With Professor’s Help, Student Finds ‘The Sculptor Within’

Posted: January 26, 2006 at 1:00 am, Last Updated: November 30, -0001 at 12:00 am

By Colleen Kearney Rich

LaRinda Meinburg
LaRinda Meinburg
Creative Services photo

Senior LaRinda Meinburg finds inspiration in everyday household items – garbage bags, plastic milk jugs and toilet paper – but her sculptures are far from ordinary. And they have started to capture the attention of the local arts community.

Meinburg was one of 36 artists recently awarded fellowships from the Virginia Museum of Fine Arts. She was one of only two artists from the Northern Virginia area to receive an award this year.

“I am always looking at materials, forms and textures,” says Meinburg, who is working on her Bachelor of Fine Arts in Art and Visual Technology (AVT) and expects to graduate in May. Those who travel through the Fine Arts Building on the Fairfax Campus may remember her sculpture, Black Vortex, which Meinburg considers her “first real project.” Black Vortex is a floor-to-ceiling sculpture of black plastic knitted trash bags. It took two months to create after Meinburg first built the looms to weave the plastic.

“They tend to go pretty big,” she says of her pieces. “It tells me how big it wants to be. I never plan it that way.”

Meinburg relocated to Northern Virginia from Boise, Idaho, with her sights set on becoming a graphic designer. An art foundations class with associate professor and sculptor Tom Ashcraft changed all that and put Meinburg in touch with “the sculptor within.”

“He told me, ‘You really should take sculpture,’” she says, “and it has become my passion.” Meinburg’s work has been included in shows at numerous galleries both in the metropolitan Washington, D.C., area and Baltimore.

“It is all-consuming for me,” says Meinburg of her work. “I think about it 24 hours a day.”
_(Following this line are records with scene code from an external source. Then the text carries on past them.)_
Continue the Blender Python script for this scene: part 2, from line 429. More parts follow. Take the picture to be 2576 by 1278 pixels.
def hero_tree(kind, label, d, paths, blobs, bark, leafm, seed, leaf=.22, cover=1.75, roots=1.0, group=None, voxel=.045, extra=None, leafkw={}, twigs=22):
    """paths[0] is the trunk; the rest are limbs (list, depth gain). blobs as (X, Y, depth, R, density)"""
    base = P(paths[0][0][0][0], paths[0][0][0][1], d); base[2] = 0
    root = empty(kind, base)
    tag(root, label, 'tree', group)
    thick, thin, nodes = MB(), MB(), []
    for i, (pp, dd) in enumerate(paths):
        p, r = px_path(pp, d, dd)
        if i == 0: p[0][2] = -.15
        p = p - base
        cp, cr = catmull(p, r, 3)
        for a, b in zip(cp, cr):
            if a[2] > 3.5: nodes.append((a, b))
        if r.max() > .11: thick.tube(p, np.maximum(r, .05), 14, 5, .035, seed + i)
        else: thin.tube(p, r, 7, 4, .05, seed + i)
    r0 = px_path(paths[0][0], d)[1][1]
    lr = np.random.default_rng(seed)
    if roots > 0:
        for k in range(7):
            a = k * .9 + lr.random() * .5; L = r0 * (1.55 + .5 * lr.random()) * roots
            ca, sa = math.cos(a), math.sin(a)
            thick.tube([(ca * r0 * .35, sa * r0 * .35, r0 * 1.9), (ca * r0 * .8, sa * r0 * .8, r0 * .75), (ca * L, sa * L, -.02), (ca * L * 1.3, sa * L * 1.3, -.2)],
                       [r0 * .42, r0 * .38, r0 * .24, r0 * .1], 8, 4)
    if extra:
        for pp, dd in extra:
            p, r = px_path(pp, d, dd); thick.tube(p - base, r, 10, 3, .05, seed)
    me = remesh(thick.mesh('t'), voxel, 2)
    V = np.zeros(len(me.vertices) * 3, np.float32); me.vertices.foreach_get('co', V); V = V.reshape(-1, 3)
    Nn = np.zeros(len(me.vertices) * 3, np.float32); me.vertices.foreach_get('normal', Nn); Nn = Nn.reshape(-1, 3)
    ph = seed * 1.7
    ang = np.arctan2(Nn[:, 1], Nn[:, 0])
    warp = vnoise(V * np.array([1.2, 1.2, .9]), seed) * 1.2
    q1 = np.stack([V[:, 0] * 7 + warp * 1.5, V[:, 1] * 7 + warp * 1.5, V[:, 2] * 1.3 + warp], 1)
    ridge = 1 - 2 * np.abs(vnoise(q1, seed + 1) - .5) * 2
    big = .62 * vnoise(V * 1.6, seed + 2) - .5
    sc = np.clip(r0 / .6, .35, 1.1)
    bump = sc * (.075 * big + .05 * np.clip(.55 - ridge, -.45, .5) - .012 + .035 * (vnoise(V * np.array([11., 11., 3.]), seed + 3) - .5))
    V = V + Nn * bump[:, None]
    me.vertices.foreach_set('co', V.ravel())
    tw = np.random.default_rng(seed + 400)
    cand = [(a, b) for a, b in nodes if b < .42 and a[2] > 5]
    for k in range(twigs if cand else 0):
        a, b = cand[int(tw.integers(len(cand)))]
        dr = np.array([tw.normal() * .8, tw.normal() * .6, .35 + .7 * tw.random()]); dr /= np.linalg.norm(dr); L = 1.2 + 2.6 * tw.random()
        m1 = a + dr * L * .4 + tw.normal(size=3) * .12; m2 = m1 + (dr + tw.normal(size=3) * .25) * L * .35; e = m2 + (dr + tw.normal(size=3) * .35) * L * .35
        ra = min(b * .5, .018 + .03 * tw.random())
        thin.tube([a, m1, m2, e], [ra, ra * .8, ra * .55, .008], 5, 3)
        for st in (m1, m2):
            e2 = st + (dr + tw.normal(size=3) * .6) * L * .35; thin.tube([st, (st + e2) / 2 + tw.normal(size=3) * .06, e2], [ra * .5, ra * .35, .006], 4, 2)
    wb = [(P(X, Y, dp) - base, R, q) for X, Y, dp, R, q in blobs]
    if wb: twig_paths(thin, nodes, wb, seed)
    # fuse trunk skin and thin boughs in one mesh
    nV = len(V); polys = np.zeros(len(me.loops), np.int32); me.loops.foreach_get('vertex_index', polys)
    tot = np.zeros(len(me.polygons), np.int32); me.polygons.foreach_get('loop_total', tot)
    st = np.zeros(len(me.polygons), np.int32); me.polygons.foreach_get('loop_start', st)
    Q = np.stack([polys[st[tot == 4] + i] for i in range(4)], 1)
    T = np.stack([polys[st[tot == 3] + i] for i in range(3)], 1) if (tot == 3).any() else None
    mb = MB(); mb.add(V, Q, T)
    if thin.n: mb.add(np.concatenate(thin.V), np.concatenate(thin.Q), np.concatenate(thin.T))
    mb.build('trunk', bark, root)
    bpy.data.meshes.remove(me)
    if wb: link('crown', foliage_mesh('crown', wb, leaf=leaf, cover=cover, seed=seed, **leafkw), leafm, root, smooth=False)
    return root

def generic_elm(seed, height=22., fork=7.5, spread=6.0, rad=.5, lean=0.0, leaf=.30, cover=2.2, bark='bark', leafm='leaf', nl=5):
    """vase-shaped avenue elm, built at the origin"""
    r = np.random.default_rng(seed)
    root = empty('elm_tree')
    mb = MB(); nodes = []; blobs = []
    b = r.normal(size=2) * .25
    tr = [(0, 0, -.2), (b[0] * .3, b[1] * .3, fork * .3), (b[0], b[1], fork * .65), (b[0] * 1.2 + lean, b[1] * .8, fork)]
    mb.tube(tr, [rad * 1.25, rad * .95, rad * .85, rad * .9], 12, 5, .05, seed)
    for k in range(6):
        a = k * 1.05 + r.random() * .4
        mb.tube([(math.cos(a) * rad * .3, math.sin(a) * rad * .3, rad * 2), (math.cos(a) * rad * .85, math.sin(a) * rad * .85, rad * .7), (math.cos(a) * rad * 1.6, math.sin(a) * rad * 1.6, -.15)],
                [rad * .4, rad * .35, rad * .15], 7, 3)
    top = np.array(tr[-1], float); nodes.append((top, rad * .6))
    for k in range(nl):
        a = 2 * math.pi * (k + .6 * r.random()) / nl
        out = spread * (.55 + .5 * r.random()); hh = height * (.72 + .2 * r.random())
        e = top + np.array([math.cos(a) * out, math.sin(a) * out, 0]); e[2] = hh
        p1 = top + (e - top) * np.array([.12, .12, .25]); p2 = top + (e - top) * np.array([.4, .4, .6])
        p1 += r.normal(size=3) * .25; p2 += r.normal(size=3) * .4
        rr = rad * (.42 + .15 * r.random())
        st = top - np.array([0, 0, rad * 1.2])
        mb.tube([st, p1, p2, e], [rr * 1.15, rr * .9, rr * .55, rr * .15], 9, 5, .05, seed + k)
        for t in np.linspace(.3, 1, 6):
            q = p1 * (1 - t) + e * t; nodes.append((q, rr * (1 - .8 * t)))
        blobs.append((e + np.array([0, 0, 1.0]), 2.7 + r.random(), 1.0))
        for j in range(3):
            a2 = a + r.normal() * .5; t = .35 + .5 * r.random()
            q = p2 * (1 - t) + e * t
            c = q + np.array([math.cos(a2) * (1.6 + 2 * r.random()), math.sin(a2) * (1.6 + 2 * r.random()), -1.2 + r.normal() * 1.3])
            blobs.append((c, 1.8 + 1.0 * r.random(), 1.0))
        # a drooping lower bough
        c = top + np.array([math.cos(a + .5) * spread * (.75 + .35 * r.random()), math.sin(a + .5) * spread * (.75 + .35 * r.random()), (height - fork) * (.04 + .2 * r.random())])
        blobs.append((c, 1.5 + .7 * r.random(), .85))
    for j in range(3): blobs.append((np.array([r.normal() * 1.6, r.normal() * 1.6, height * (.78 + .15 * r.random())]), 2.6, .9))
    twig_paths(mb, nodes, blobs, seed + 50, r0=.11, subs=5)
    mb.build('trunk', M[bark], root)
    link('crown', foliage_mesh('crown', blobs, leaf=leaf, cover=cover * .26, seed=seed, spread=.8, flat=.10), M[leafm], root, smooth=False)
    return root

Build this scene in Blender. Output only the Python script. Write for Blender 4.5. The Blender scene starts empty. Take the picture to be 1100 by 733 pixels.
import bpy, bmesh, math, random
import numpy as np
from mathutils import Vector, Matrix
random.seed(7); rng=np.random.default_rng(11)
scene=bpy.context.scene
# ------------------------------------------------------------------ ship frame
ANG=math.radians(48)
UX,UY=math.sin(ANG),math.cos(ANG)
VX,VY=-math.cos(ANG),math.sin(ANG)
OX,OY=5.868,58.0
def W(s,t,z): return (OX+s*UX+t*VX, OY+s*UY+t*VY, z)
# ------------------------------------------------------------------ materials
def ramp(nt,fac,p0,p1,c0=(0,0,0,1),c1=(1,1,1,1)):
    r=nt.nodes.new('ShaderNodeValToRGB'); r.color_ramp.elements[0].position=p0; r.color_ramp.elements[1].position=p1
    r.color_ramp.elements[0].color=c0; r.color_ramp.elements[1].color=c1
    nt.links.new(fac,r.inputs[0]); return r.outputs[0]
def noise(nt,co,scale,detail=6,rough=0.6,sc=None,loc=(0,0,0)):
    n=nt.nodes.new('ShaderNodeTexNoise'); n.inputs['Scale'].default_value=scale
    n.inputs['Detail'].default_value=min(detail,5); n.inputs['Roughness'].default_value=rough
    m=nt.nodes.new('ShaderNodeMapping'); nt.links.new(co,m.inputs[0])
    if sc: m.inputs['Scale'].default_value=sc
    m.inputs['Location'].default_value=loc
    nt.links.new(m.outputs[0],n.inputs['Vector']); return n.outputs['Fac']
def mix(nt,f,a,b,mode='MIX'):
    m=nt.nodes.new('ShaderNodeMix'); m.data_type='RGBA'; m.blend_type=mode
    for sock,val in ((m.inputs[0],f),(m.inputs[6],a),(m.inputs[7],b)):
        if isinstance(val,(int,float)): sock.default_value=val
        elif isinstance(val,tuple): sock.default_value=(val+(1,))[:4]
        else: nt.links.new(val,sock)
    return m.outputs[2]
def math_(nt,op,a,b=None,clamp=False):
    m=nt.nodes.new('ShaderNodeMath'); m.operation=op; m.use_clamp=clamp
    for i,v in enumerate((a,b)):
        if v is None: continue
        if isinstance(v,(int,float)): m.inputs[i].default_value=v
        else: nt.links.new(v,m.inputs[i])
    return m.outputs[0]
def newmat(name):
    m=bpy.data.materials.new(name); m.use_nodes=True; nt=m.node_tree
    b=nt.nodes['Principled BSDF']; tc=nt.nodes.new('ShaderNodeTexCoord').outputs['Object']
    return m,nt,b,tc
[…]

“LaRinda has a gift for making the ordinary, extraordinary. The intensity of her work ethic, the beauty of her objects and the visibility of her process are exciting and exemplary,” says Peter Winant, assistant professor in AVT. “One day soon, we are all going to say, with great pride, that LaRinda once was our student here at Mason. She’s as good as it gets.”